====== Source excerpt ======
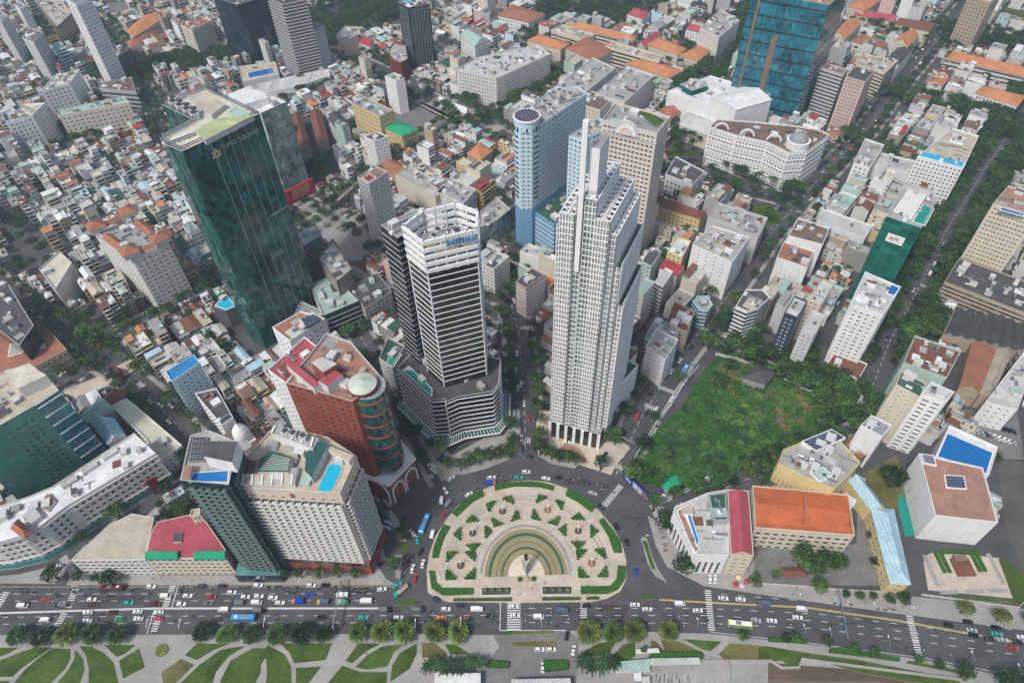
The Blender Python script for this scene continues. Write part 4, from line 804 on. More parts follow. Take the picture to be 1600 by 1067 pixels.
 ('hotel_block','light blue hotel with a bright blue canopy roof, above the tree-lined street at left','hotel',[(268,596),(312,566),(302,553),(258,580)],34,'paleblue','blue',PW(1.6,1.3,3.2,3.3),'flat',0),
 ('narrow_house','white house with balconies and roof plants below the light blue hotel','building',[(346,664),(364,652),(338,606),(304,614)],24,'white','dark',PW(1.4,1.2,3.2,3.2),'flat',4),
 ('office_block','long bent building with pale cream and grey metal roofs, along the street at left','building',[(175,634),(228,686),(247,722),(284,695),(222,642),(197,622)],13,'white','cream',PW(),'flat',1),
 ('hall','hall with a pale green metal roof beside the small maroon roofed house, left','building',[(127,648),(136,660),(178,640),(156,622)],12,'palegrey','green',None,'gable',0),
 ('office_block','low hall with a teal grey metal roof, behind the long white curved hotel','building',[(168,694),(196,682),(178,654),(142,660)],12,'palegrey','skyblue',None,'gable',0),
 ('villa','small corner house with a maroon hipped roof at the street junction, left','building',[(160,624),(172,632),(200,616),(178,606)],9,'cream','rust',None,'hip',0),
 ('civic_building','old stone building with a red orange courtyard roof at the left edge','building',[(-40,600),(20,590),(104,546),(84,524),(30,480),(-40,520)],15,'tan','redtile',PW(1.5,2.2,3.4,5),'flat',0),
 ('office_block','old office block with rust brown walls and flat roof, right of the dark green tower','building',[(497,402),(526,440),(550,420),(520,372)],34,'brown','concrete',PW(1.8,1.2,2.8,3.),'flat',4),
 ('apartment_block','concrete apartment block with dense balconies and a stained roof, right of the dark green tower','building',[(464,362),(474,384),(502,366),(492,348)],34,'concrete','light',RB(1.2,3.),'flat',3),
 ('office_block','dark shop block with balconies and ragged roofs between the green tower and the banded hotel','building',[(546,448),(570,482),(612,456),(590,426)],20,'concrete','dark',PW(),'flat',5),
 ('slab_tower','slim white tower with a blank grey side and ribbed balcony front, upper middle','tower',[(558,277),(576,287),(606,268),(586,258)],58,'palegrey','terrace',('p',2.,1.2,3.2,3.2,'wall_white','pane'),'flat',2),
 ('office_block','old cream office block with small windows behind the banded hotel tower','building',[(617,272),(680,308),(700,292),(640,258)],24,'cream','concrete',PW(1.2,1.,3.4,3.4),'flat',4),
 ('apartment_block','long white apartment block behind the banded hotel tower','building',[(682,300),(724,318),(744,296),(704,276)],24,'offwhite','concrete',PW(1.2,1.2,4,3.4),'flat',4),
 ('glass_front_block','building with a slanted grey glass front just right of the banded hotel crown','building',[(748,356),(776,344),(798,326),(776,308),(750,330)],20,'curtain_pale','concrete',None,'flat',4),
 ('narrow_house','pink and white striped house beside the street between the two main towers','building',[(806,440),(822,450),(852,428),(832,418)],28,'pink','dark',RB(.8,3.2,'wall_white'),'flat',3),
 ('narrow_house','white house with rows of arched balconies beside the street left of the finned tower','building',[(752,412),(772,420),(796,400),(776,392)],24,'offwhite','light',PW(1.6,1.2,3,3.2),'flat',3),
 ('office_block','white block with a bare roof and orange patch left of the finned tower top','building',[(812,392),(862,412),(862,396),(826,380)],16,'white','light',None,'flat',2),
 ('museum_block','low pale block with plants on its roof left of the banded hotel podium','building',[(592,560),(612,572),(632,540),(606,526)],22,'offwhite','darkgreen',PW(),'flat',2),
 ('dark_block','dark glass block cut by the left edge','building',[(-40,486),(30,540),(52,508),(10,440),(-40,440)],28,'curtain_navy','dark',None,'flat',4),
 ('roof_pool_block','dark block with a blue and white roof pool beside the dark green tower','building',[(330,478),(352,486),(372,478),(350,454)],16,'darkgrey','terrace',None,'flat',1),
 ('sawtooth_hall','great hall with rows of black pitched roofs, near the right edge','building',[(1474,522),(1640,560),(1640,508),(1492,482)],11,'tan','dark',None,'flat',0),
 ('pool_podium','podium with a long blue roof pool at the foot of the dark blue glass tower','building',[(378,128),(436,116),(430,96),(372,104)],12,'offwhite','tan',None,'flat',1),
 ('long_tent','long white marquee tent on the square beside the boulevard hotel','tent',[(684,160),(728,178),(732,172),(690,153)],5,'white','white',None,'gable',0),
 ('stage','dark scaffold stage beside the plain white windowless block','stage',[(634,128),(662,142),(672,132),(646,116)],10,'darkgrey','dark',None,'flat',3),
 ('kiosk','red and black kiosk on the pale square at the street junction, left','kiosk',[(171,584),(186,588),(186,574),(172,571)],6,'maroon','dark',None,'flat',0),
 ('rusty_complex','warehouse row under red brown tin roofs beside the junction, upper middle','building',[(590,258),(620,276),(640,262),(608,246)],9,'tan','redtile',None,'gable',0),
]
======
§ Exercise requirements
Make an exact copy of the listing above. Do not include the pictures.

§ Answer to this problem
The Blender Python script for this scene continues. Write part 4, from line 804 on. More parts follow. Take the picture to be 1600 by 1067 pixels.
 ('hotel_block','light blue hotel with a bright blue canopy roof, above the tree-lined street at left','hotel',[(268,596),(312,566),(302,553),(258,580)],34,'paleblue','blue',PW(1.6,1.3,3.2,3.3),'flat',0),
 ('narrow_house','white house with balconies and roof plants below the light blue hotel','building',[(346,664),(364,652),(338,606),(304,614)],24,'white','dark',PW(1.4,1.2,3.2,3.2),'flat',4),
 ('office_block','long bent building with pale cream and grey metal roofs, along the street at left','building',[(175,634),(228,686),(247,722),(284,695),(222,642),(197,622)],13,'white','cream',PW(),'flat',1),
 ('hall','hall with a pale green metal roof beside the small maroon roofed house, left','building',[(127,648),(136,660),(178,640),(156,622)],12,'palegrey','green',None,'gable',0),
 ('office_block','low hall with a teal grey metal roof, behind the long white curved hotel','building',[(168,694),(196,682),(178,654),(142,660)],12,'palegrey','skyblue',None,'gable',0),
 ('villa','small corner house with a maroon hipped roof at the street junction, left','building',[(160,624),(172,632),(200,616),(178,606)],9,'cream','rust',None,'hip',0),
 ('civic_building','old stone building with a red orange courtyard roof at the left edge','building',[(-40,600),(20,590),(104,546),(84,524),(30,480),(-40,520)],15,'tan','redtile',PW(1.5,2.2,3.4,5),'flat',0),
 ('office_block','old office block with rust brown walls and flat roof, right of the dark green tower','building',[(497,402),(526,440),(550,420),(520,372)],34,'brown','concrete',PW(1.8,1.2,2.8,3.),'flat',4),
 ('apartment_block','concrete apartment block with dense balconies and a stained roof, right of the dark green tower','building',[(464,362),(474,384),(502,366),(492,348)],34,'concrete','light',RB(1.2,3.),'flat',3),
 ('office_block','dark shop block with balconies and ragged roofs between the green tower and the banded hotel','building',[(546,448),(570,482),(612,456),(590,426)],20,'concrete','dark',PW(),'flat',5),
 ('slab_tower','slim white tower with a blank grey side and ribbed balcony front, upper middle','tower',[(558,277),(576,287),(606,268),(586,258)],58,'palegrey','terrace',('p',2.,1.2,3.2,3.2,'wall_white','pane'),'flat',2),
 ('office_block','old cream office block with small windows behind the banded hotel tower','building',[(617,272),(680,308),(700,292),(640,258)],24,'cream','concrete',PW(1.2,1.,3.4,3.4),'flat',4),
 ('apartment_block','long white apartment block behind the banded hotel tower','building',[(682,300),(724,318),(744,296),(704,276)],24,'offwhite','concrete',PW(1.2,1.2,4,3.4),'flat',4),
 ('glass_front_block','building with a slanted grey glass front just right of the banded hotel crown','building',[(748,356),(776,344),(798,326),(776,308),(750,330)],20,'curtain_pale','concrete',None,'flat',4),
 ('narrow_house','pink and white striped house beside the street between the two main towers','building',[(806,440),(822,450),(852,428),(832,418)],28,'pink','dark',RB(.8,3.2,'wall_white'),'flat',3),
 ('narrow_house','white house with rows of arched balconies beside the street left of the finned tower','building',[(752,412),(772,420),(796,400),(776,392)],24,'offwhite','light',PW(1.6,1.2,3,3.2),'flat',3),
 ('office_block','white block with a bare roof and orange patch left of the finned tower top','building',[(812,392),(862,412),(862,396),(826,380)],16,'white','light',None,'flat',2),
 ('museum_block','low pale block with plants on its roof left of the banded hotel podium','building',[(592,560),(612,572),(632,540),(606,526)],22,'offwhite','darkgreen',PW(),'flat',2),
 ('dark_block','dark glass block cut by the left edge','building',[(-40,486),(30,540),(52,508),(10,440),(-40,440)],28,'curtain_navy','dark',None,'flat',4),
 ('roof_pool_block','dark block with a blue and white roof pool beside the dark green tower','building',[(330,478),(352,486),(372,478),(350,454)],16,'darkgrey','terrace',None,'flat',1),
 ('sawtooth_hall','great hall with rows of black pitched roofs, near the right edge','building',[(1474,522),(1640,560),(1640,508),(1492,482)],11,'tan','dark',None,'flat',0),
 ('pool_podium','podium with a long blue roof pool at the foot of the dark blue glass tower','building',[(378,128),(436,116),(430,96),(372,104)],12,'offwhite','tan',None,'flat',1),
 ('long_tent','long white marquee tent on the square beside the boulevard hotel','tent',[(684,160),(728,178),(732,172),(690,153)],5,'white','white',None,'gable',0),
 ('stage','dark scaffold stage beside the plain white windowless block','stage',[(634,128),(662,142),(672,132),(646,116)],10,'darkgrey','dark',None,'flat',3),
 ('kiosk','red and black kiosk on the pale square at the street junction, left','kiosk',[(171,584),(186,588),(186,574),(172,571)],6,'maroon','dark',None,'flat',0),
 ('rusty_complex','warehouse row under red brown tin roofs beside the junction, upper middle','building',[(590,258),(620,276),(640,262),(608,246)],9,'tan','redtile',None,'gable',0),
]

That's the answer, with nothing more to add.